Историк самого себя: Стихи: Двуязычное русско-румынское издание / Пер. с рус. Л. Бутнару.
Яссы: Культурный Фонд Поэзия, 2010.- 150 с. 300 экз. (о) ISBN 978-973-1731-07-0
Творческие личности бывают разные. Одни, так сказать, «местнические», действующие в пределах определенного жанра, другие — открытые, экстенсивные — «имперцы». Так вот — Евгений Степанов принадлежит к числу создателей собственной литературной империи. Он и поэт, и прозаик, и критик, и переводчик, и редактор... «спокойно / никаких истерик / историк самого себя / живу — не смят и не растерян — /и не влюбляясь, а любя».
В поэзии он также склонен к ненасытной экспансии — легко переходит от традиционных форм к самым авангардным — от ямба к верлибру, от сонета к минимализму (вот, например, одностишие: «твоя душа-синичка села ко мне на ладонь»); беспокойно ищет себя — то в изобретательной звукописи, то в том, что мы сегодня называем «текстами». Его талант определяется прежде всего жизнелюбием, неуемной энергией, напряженной внутренней работой и — внешней литературной деятельностью. Его самосознание не чуждо иронии: «так получилось / я главный редактор издательства и нескольких журналов... / говорю правильные речи /молодые поэты меня слушают / неужели они не видят / я тоже молодой поэт. ../я сам ничего не умею». Редкий случай, когда деловой успех не является самоцелью, не замыкает человека на себя, а напротив — является средством плодотворного служения культуре.
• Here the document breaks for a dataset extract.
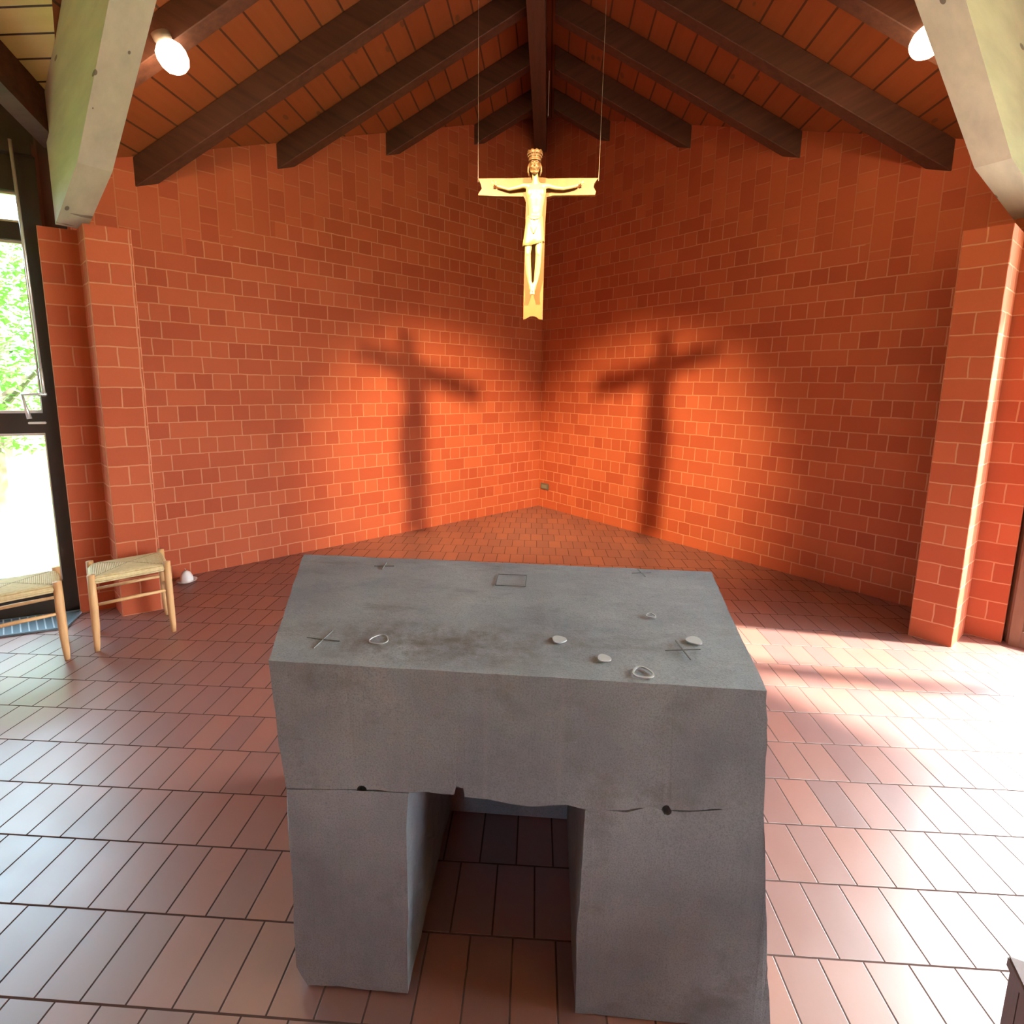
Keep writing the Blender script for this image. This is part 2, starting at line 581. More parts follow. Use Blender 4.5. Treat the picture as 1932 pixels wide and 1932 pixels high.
# back walls behind the viewer, with unglazed gaps sized to set the fill light
def opening_wall(name, p0, p1, openings, thick=.24, zh=2.45, mat=None, sill=.1):
    p0 = Vector((*p0, 0)); p1 = Vector((*p1, 0))
    L = (p1 - p0).length
    ang = math.atan2(p1.y - p0.y, p1.x - p0.x)
    rot = Matrix.Rotation(ang, 3, 'Z')
    bm = bmesh.new()
    cuts = sorted({0, L, *[v for o_ in openings for v in o_]})
    for a, b in zip(cuts, cuts[1:]):
        op = any(o_[0] <= a + 1e-6 and b - 1e-6 <= o_[1] for o_ in openings)
        n = max(2, int((b - a) / .5))
        for (zlo, top) in (((zh, None),) if not op else ((zh, None),)):
            pass
        segs = [(0, None)] if not op else [(zh, None), (0, sill)]
        for zlo, zhi in segs:
            for i in range(n):
                s0 = a + (b - a) * i / n
                s1 = a + (b - a) * (i + 1) / n
                vs = []
                for s_, off in ((s0, 0), (s1, 0), (s1, -thick), (s0, -thick)):
                    w = rot @ Vector((s_, off, 0)) + p0
                    zt = board_z(w.x, w.y) - .002 if zhi is None else zhi
                    vs.append((s_, off, max(zt, zlo + .01)))
                lo = [bm.verts.new((v[0], v[1], zlo)) for v in vs]
                hi = [bm.verts.new(v) for v in vs]
                bm.faces.new(lo)
                bm.faces.new(hi[::-1])
                for j in range(4):
                    j2 = (j + 1) % 4
                    bm.faces.new([lo[j], lo[j2], hi[j2], hi[j]])
    return struct(obj(name, bm, mat or M['brickB'], loc=p0, rotz=ang))

opening_wall('wall_back_left', (-6.2, -6.2), (0, -12.4), [(7.2, 8.2)])
opening_wall('wall_back_right', (0, -12.4), (6.2, -6.2), [(7.0, 8.0)])

# ---- pillars (two joined blocks each, rotated to the wall they stand by)
def pillar(name, label, blocks):
    t = thing(name, label, 'pillar')
    for nm, plan, h in blocks:
        p0, p1 = Vector(plan[0]), Vector(plan[1])
        ang = math.atan2(p1.y - p0.y, p1.x - p0.x)
        inv = Matrix.Rotation(-ang, 3, 'Z')
        bm = bmesh.new()
        add_prism(bm, [inv @ Vector((q_[0] - p0.x, q_[1] - p0.y, 0)) for q_ in plan], (0, 0, h))
        bmesh.ops.bevel(bm, geom=[e for e in bm.edges if abs(e.verts[0].co.z - e.verts[1].co.z) > .1], offset=.004, segments=1, affect='EDGES')
        obj(nm, bm, M['brickP'], t, loc=(p0.x, p0.y, 0), rotz=ang)
    return t
pillar('brick_pillar', 'red brick pillar on the window side behind the rush stool, lit by the garden door', [
    ('front_pier', [(-2.672, -3.468), (-2.487, -3.333), (-2.70, -3.121), (-2.83, -3.345)], 2.46),
    ('side_pier', [(-2.985, -3.452), (-2.80, -3.325), (-2.70, -3.125), (-2.98, -3.0), (-3.10, -3.30)], 2.455)])
pillar('brick_pillar', 'red brick pillar beside the sunlit glare, its edge burnt white by daylight', [
    ('front_pier', [(2.437, -3.201), (2.594, -3.344), (2.815, -3.148), (2.62, -2.98)], 2.46),
    ('side_pier', [(2.805, -3.13), (2.965, -3.243), (3.06, -3.15), (2.93, -2.95), (2.70, -2.98)], 2.455)])
def closing_panel(name, plan, mat):
    bm = bmesh.new()
    lo = [bm.verts.new((x, y, 0)) for x, y in plan]
    hi = [bm.verts.new((x, y, board_z(x, y) - .004)) for x, y in plan]
    bm.faces.new(lo); bm.faces.new(hi[::-1])
    for i in range(len(plan)):
        k = (i + 1) % len(plan)
        bm.faces.new([lo[i], lo[k], hi[k], hi[i]])
    return struct(obj(name, bm, mat))
closing_panel('trim_1', [(-3.115, -3.115), (-3.02, -3.385), (-3.09, -3.42), (-3.28, -3.28)], M['frame'])
closing_panel('trim_2', [(3.045, -3.045), (2.995, -3.24), (3.04, -3.30), (3.22, -3.22)], M['framebr'])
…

И собственной душе, собственному творческому развитию.
В одном из «текстов» Евгений говорит, что будь он богат, как Абрамович, дарил бы серебряные яхты налево и направо... А пока дарит стихи. Себя, от себя. Ум пытливый, самокритичный, характер сильный, душа ранимая. Противоречивость натуры автора создает ту ауру доверия, сопричастности, которая и определяет интерес к его стихам. Интерес тем самым уже обеспечен при переходе от личных к темам отвлеченным: «вино превращается в кровь/семя — в плоть / простолюдин точно Иисус/творит волшебство».
Запоминаются и минипортреты («старые руки / детские мозги / любимые глаза»), и развернутые — «бурлюк в нью-йорке»: старик одиноко аукает друзей-футуристов, а «стек лянныеоловянные глаза небоскребов / смотрят на него / и ничего не видят»...
Наибольшие удачи у Евгения Степанова — в чистом верлибре, отсутствие при¬вычных поэтических атрибутов освежает слова, их сцепления, неожиданную логику образов (за исключением тех случаев, когда текст соскальзывает в обыкновенную прозу!). Я бы отметил стихи про «украинца коротича», который «оказался сильнее бессмысленных танков империи», про «союз писателей мертвых, где общаются бессмертные» и, наконец, самое главное, вполне современное: «упал самолет / упали акции / упали доходы / душа / великомученица / взлетела».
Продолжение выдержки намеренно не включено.